Since we were kids, both of us have been endlessly curious about how things work, intrigued by complex problems, and motivated to be of benefit to our global community. Together, we lead Eureka Recycling — a Minneapolis-based, mission-driven non-profit with an annual operating budget of $15 million. Our social enterprise is forging and demonstrating a new path for waste reduction.

Working at Eureka (15 years for Lynn, 8 for Kate) has been a bottomless well of opportunity to wrestle with strategies ranging from the daily operations of trucks, machines, and more than 100 staff, to advocating for local and national policy that will shape a future without waste. We look at these issues with a “triple bottom line” lens: how do we find a balance of environmental, social, and economic benefit for our community?

About three years ago, we were given the opportunity to step into the roles of co-presidents of Eureka. Not long after, we began to experience the biggest upheaval the recycling industry has seen.

In early 2017, China instituted a policy called the “National Sword,” effectively cutting off any imports of U.S.-sorted recyclables. Up to that point, China had been buying over 40 percent of all sorted recyclables from the U.S. When those markets closed, there was a major glut in the domestic markets, driving the prices for those materials down precipitously.

Even Eureka, which focuses on local and regional markets, has been seriously impacted.

What Happened?

It’s a complex story, but it can be boiled down to one underlying problem: As an industry and a society, we were measuring the wrong things.

As communities set goals for waste reduction, and brands faced pressure to make their packaging recyclable, the recycling industry was being consolidated and driven by large waste corporations. We saw an increased focus on measuring “diversion rates” — the volume of material that was collected in a recycling cart rather than a trash cart. This metric became mistaken for the goal, and resulted in a push to add more and more to the recycling bin. As long as it could be sold to someone somewhere, we ticked the box and called it a success.

The push to add items to the recycling cart, coupled with the waste haulers’ push for efficiency and profit, resulted in lower quality materials being sold to supply chains that make new products from recycled content.

The whole house of cards was relying on a Chinese economy that was so hungry for the materials that they would buy almost anything we were selling. What we were selling included a lot of contaminated materials.

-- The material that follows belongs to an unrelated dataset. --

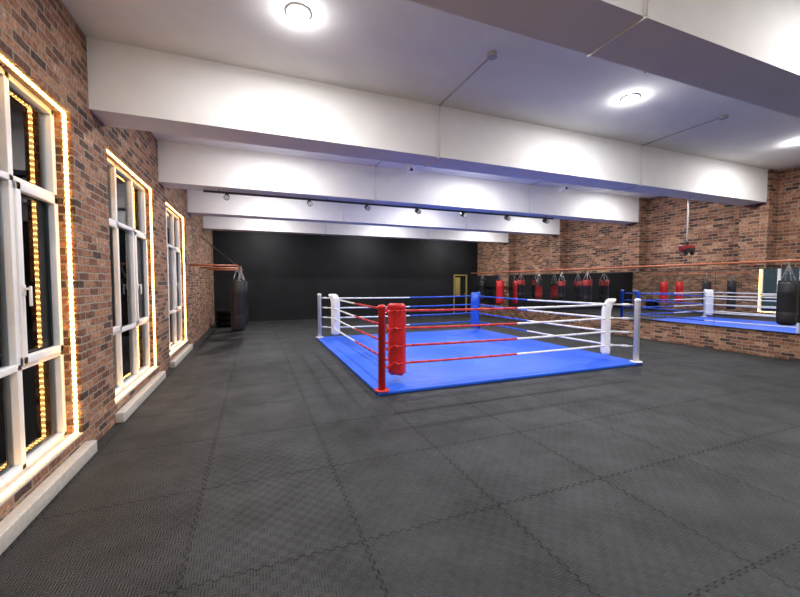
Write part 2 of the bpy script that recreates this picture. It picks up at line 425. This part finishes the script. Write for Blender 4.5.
# ---------------------------------------------------------------- rails & punching bags
def bag(x,y,zt,zb,r,mat,mtop,zr,name='punching_bag'):
    root=empty(name,(x,y,zr))
    m=MB('body'); h=zt-zb; T0=zt-zr; B=zb-zr
    m.lathe((0,0,0),[(r*.55,B),(r*.88,B+.02),(r,B+.07),(r*1.02,B+h*.3),(r*1.005,B+h*.31),(r*1.02,B+h*.32),(r,T0-h*.25,mtop),(r*1.015,T0-h*.24,mtop),(r,T0-h*.22,mtop),(r*.98,T0-.03,mtop),(r*.9,T0-.005,mtop),(r*.5,T0,mtop)],mat,26)
    m.done(root,'bag_body')
    m=MB('chains'); top=Vector((0,0,-.07))
    for k in range(4):
        A=math.pi/4+k*math.pi/2; p=Vector((r*.85*math.cos(A),r*.85*math.sin(A),T0-.02))
        m.box(p.x-.018,p.x+.018,p.y-.018,p.y+.018,T0-.09,T0+.03,mtop)
        n=max(3,int((top-p).length/.035))
        for i in range(n):
            q=p.lerp(top,(i+.5)/n); m.torus(q,.014,.0045,M_chain,'X' if i%2 else 'Y',8,5)
        m.cyl(p,top,.004,M_chain,6)
    m.torus((0,0,-.055),.022,.006,M_chain,'Y',12,6); m.torus((0,0,0),.032,.008,M_chain,'X',14,6)
    m.done(root,'hanger_chains')
    return root
ZR=2.02
def rail(name,X,y0,y1,wallx,arms,ties):
    m=MB(name); m.cyl((X,y0,ZR),(X,y1,ZR),.026,M_pipe,14)
    for ya in arms:
        m.cyl((X,ya,ZR+.0),(wallx,ya,ZR),.024,M_pipe,12); m.cyl((wallx,ya,ZR),(wallx+(.015 if wallx<X else -.015),ya,ZR),.07,M_pipe,16)
    for ya,yb in ties: 
        m.cyl((X,ya,ZR),(wallx,yb,ZR+.95),.010,M_track,8)
    m.done()
rail('bag_rail',-.42,10.3,14.3,XL,(10.4,12.3,14.2),((10.45,12.2),(14.1,14.2)))
rail('bag_rail',9.85,1.2,15.6,PX,(1.9,4.8,7.65,10.6,13.5),())
bag(-.42,10.5,1.66,.32,.17,M_blk,M_blk,ZR)
bag(-.36,11.5,1.62,.36,.17,M_blk,M_blk,ZR)
bag(-.42,12.8,1.6,.5,.16,M_red,M_red,ZR)
bag(-.42,13.6,1.6,.5,.16,M_red,M_red,ZR)
bag(9.85,4.03,1.60,.74,.15,M_blk,M_blk,ZR)
bag(9.85,13.3,1.65,.65,.16,M_red,M_red,ZR)
bag(9.85,11.95,1.68,.95,.15,M_blk,M_dred,ZR)
bag(9.85,10.95,1.62,1.0,.12,M_dred,M_blk,ZR)
bag(9.85,9.85,1.62,1.0,.12,M_blk,M_dred,ZR)
bag(9.85,8.8,1.66,.95,.14,M_blk,M_dred,ZR)
bag(9.85,14.6,1.65,.7,.16,M_blk,M_blk,ZR)

# tires
m=MB('tire_stack')
for k in range(3):
    z=.11+k*.205
    m.torus((-.98,14.6,z),.235,.10,M_rubber,'Z',32,12)
    m.torus((-.98,14.6,z),.30,.035,M_rubber,'Z',32,8)
m.done()

# ---------------------------------------------------------------- world & camera
w=bpy.data.worlds.new('night'); S.world=w; w.use_nodes=True
w.node_tree.nodes['Background'].inputs[0].default_value=(.06,.08,.10,1); w.node_tree.nodes['Background'].inputs[1].default_value=1
cam=bpy.data.cameras.new('camera'); cam.sensor_width=36; cam.lens=370/800*36; cam.clip_start=.05
co=bpy.data.objects.new('camera',cam); COL.objects.link(co); co.location=(0,0,1.6)
co.rotation_euler=(math.radians(90-2.55),0,math.radians(-21.4)); S.camera=co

The house of cards fell when China became the first to reject our materials. Countries like India and Malaysia have followed. The U.S. is facing a reckoning with our consumption. We can’t recycle our way out of this.

The question we as an industry and a community is now asking is this: Is recycling still worth it?

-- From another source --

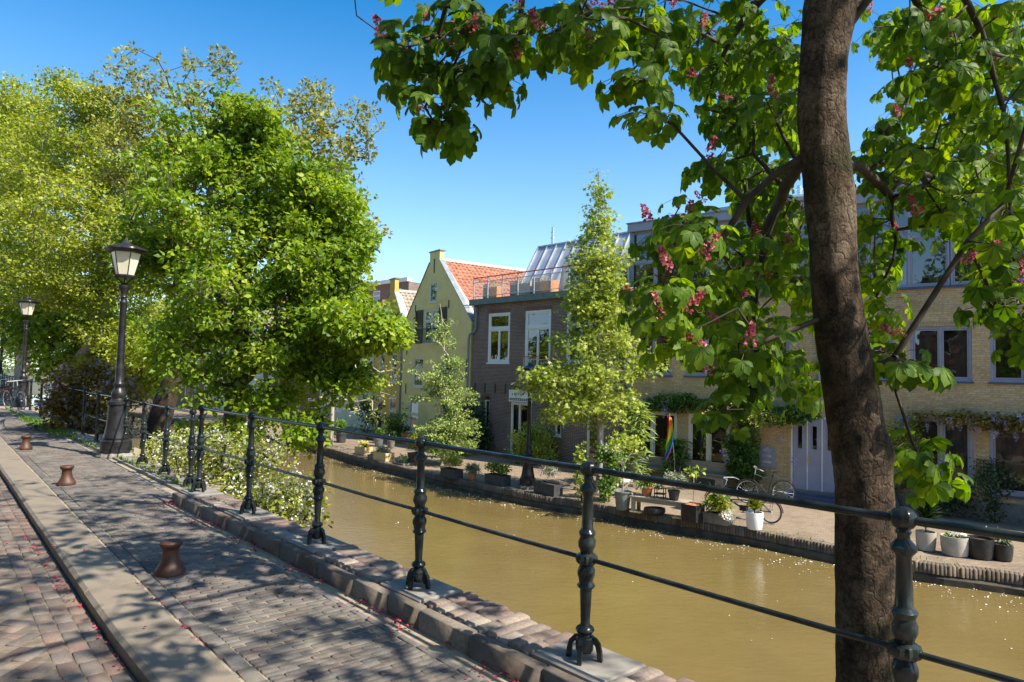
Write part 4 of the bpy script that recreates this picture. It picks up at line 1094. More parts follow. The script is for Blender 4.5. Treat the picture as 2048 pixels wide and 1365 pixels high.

If our measure of success is high profits, maybe not. But we think it is time to ask ourselves a different, simple, and important question: Why do we recycle?

Everyone has their own motivations, but there are common goals: A healthy, secure future. A thriving, equitable community. Drinkable water. Breathable air.

If we are measuring success based on those indicators, recycling is more important than ever. We have to do it right. We are faced with an opportunity to re-imagine recycling as a cornerstone of the future that we want, not just an action that makes us feel better about consumption.

We need to make sure our measures of success reflect these real goals. Instead of asking “Can we recycle that?,” let us ask “Are there better alternatives for that packaging? Something more durable that can be reused? Or maybe we don’t need it?”

As local consumers in particular, we all need to be asking these questions of ourselves, of the brands we purchase, and of our local, state, and national representatives that set the policy that can fundamentally create systems change.